Some of those variants should wear the Mercury badge, and have a higher trim level than you can get in a Ford, but lower than you'd find in a Lincoln. But Mercury, like the rest, shouldn't fill every gap. You only compete with yourself if you try, and the consumer gets confused.

And I'm certain you find yourself staring at the staggering array of plants, engine families, gearboxes, suspensions, climate control systems, platforms, etc. and wonder what to do. Relax. You have to make the best of what you've got while planning for a starkly different future. Let Nick Scheele and Jim Padilla sort out the near-term troubles. They're good men with a strong track record, and will get the quality, reliability, and efficiency levels up. You have longer term concerns to face. How you handle them will determine whether the Ford Motor Company will be around in 25, 50, or 100 years.

As you may have heard, suppliers and vendors talk about how difficult it is to work under Ford's rules and deal with the Ford culture. (I used to work for a vendor. These folks aren't saying anything I haven't thought myself.) You're a fair man, but your company is not a fair company. I know of one supplier that produces…well, let's just say it's stuff that goes into an assembly plant. They work with everyone except Ford. Why? Once everyone agrees on the price, your guys tell them they won't get paid for at least 180 days after the equipment is installed, and they want a discount on top of that. Why should they carry all of the cost during design, development, and installation, then give Ford a loan and a discount? Beats me. The price is the price. If you don't like it, walk away, but don't haggle like you're knocking a penny off the price of dried fruit in some Middle Eastern bazaar. Teach your people that they can be tough, fair, and polite. Oh, and reasonable too.

Then there's Ford's inability to track or control design changes. How many times does a project have to go through a major change? (Don't answer that. It's a rhetorical question, but the answer would shock you.) This costs Ford and its suppliers tons of money. Why does this happen?

Simple. No one is in charge.

Like any Detroit-area auto company, Ford has convinced itself process is the answer to all of its problems. Make a list, check a box, and stand back because something great is going to happen. And it never does. The ground is always shifting, people are jockeying for position, and new initiatives replace old as the company works to shorten design cycles and cram trendier product out the door. It doesn't have to be this way.

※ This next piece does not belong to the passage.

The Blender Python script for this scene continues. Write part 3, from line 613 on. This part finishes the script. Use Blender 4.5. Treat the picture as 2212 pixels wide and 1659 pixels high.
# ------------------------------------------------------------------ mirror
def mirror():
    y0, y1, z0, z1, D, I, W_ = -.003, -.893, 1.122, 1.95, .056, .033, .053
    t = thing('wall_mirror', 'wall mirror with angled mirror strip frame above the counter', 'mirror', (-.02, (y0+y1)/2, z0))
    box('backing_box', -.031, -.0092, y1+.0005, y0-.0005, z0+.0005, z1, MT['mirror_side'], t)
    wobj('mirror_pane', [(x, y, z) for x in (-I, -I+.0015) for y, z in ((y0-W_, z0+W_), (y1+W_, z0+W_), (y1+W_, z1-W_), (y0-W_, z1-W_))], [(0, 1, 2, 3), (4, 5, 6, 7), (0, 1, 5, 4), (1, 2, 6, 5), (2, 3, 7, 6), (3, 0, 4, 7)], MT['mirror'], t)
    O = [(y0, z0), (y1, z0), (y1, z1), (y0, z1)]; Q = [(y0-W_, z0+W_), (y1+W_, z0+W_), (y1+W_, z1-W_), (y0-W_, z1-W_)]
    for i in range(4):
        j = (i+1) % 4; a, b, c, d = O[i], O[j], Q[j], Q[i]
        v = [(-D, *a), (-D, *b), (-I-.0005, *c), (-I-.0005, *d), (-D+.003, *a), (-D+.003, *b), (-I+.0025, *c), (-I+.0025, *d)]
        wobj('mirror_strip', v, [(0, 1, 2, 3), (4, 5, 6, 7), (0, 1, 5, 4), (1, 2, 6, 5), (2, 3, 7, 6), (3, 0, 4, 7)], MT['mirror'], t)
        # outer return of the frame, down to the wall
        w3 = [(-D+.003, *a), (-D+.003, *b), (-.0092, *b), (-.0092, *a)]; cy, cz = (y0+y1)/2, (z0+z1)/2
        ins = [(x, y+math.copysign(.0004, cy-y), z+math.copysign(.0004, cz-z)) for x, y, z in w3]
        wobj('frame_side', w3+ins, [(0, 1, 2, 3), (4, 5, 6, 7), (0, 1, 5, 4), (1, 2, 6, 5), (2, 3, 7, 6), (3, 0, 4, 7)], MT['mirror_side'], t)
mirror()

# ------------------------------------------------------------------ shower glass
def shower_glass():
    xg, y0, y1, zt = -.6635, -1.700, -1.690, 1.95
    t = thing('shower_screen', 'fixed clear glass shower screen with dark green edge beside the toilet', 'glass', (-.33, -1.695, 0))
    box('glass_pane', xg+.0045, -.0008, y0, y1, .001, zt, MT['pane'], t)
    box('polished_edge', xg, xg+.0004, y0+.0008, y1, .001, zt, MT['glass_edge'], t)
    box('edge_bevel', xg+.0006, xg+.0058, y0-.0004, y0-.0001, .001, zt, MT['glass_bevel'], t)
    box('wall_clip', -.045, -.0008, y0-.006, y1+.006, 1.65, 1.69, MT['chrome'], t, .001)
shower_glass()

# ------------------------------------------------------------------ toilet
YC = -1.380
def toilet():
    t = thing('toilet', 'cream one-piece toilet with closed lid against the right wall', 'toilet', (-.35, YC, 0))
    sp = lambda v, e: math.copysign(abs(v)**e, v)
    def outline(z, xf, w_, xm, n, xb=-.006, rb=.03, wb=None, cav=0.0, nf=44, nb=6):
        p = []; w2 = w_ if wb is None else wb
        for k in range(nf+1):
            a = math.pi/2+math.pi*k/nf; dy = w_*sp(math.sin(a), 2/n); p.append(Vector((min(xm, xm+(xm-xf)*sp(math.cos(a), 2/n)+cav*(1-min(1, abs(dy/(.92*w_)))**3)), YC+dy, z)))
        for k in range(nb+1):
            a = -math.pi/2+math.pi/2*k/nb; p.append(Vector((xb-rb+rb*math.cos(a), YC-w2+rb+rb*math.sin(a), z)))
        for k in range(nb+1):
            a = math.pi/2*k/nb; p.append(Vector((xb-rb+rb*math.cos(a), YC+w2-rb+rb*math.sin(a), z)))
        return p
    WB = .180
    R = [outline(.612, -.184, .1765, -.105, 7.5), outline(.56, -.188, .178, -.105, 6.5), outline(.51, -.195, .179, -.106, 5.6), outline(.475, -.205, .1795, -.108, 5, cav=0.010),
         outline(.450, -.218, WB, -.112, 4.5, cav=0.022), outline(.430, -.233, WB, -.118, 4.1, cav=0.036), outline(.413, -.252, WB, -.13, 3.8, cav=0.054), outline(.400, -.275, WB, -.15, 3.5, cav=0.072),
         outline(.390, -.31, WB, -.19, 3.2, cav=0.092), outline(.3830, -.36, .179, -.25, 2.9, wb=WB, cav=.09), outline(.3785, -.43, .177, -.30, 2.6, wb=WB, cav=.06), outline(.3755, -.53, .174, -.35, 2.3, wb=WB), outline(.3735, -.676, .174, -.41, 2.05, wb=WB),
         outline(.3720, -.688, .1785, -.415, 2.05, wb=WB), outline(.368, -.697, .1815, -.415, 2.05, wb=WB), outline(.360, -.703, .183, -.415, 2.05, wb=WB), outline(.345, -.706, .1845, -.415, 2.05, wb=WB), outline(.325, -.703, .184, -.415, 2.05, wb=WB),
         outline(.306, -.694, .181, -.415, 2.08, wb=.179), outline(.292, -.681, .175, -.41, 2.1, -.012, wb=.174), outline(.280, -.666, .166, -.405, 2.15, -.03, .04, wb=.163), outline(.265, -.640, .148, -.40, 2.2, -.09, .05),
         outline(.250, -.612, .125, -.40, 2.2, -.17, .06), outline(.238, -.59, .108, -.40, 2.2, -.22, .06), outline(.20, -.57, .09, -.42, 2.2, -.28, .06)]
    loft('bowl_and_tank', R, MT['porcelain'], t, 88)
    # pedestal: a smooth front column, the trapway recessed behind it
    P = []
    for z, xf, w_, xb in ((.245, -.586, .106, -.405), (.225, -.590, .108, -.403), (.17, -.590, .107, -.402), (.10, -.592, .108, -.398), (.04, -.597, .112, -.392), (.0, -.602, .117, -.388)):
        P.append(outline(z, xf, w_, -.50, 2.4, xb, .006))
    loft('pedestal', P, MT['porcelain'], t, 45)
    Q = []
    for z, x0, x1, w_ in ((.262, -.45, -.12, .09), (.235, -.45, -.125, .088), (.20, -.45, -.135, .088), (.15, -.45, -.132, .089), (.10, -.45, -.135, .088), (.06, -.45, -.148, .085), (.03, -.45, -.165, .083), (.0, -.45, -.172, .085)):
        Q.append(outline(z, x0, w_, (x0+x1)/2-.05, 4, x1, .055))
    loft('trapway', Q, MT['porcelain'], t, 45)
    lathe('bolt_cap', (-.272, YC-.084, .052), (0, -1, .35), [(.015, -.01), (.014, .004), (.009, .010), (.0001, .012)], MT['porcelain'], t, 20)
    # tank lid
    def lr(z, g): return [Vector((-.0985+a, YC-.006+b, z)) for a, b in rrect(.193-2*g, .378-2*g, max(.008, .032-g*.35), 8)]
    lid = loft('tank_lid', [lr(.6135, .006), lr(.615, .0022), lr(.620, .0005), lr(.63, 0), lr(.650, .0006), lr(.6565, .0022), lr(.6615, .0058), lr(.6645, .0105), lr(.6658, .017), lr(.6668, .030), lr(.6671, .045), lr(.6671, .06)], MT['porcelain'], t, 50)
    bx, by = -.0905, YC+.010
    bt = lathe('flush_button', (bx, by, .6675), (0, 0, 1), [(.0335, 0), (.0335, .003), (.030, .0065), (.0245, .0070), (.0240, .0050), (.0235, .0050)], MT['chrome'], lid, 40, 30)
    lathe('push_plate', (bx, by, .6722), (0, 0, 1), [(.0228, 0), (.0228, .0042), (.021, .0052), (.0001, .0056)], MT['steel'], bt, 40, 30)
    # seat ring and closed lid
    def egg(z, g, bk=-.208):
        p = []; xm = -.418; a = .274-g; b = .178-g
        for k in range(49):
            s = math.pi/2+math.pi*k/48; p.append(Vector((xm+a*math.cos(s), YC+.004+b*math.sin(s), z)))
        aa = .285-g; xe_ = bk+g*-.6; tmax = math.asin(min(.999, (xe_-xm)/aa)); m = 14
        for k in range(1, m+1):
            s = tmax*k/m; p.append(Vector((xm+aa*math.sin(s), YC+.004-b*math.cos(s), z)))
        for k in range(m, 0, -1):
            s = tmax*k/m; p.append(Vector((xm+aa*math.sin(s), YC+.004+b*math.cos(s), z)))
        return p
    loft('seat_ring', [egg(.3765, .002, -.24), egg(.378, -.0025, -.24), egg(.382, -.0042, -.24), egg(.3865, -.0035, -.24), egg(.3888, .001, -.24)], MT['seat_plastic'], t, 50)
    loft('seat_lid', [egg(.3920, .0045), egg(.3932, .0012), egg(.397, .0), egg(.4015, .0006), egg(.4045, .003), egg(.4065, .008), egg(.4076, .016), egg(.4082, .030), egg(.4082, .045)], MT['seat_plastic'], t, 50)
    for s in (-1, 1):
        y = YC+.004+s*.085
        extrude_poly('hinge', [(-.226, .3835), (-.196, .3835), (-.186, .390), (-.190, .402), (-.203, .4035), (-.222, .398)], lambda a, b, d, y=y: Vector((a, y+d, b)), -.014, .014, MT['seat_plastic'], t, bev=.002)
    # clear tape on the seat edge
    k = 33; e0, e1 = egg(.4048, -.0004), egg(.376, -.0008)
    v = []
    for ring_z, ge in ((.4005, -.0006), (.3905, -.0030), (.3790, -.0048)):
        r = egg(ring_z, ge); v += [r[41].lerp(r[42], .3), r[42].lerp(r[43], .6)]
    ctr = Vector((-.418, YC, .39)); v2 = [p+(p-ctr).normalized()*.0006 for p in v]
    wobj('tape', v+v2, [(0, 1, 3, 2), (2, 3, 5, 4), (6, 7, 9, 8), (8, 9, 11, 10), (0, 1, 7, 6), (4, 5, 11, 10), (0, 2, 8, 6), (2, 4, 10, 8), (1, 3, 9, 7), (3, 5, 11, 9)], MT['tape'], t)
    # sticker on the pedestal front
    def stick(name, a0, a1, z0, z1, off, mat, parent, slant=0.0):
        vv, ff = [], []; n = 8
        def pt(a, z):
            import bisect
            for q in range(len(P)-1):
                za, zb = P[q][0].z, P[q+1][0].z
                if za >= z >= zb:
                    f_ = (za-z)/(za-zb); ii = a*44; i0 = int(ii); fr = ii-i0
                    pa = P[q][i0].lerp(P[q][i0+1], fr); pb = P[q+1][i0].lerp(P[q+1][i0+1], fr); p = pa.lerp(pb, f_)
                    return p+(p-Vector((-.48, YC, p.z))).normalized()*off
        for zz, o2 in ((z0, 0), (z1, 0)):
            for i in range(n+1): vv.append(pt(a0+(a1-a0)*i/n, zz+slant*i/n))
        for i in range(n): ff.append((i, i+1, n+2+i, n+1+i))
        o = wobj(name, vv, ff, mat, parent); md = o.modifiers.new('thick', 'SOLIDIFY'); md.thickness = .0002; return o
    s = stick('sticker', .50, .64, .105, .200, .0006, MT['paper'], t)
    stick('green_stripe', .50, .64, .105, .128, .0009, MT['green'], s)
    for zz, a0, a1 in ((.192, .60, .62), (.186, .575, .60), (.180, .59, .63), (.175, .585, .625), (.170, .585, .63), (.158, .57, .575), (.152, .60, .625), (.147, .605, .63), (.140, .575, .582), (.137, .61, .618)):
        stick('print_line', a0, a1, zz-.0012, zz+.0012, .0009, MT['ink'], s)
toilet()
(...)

First, forget Internet speed. That's a tertiary response, not a primary need. Ford needs to determine its various product needs and decide on basic component sets that will meet them. Demand that platforms be designed for 10-year lifecycles, and that their replacements retain the basic fixture points of their predecessors. You waste a lot of money tearing up the body shop with each changeover, and lose untold units of production. Have one basic gauge cluster for each division, and swap the gauge faces and colors, surround materials and shapes to get some low-cost variety. Revamp your powertrains, but cut down the number of unique engines. Differentiate them with unique heads, pressure charging options, and tuning. Then you can create a few special designs without breaking the bank. You'll find you can do more, much more, with less.

Finally, look beyond production processes and facilities as they currently exist. Stamp-and-weld isn't the answer to everything. Revisit Charlie Haddad's Contour/Mystique concept. Look at Rod Trenné's design for the Mosler MT-900 chassis, and think about what it could do for your SUVs. Be inquisitive. Be curious. And remember that product is as important as what Wall Street thinks is unimportant to Ford's long-term success. Gotta go.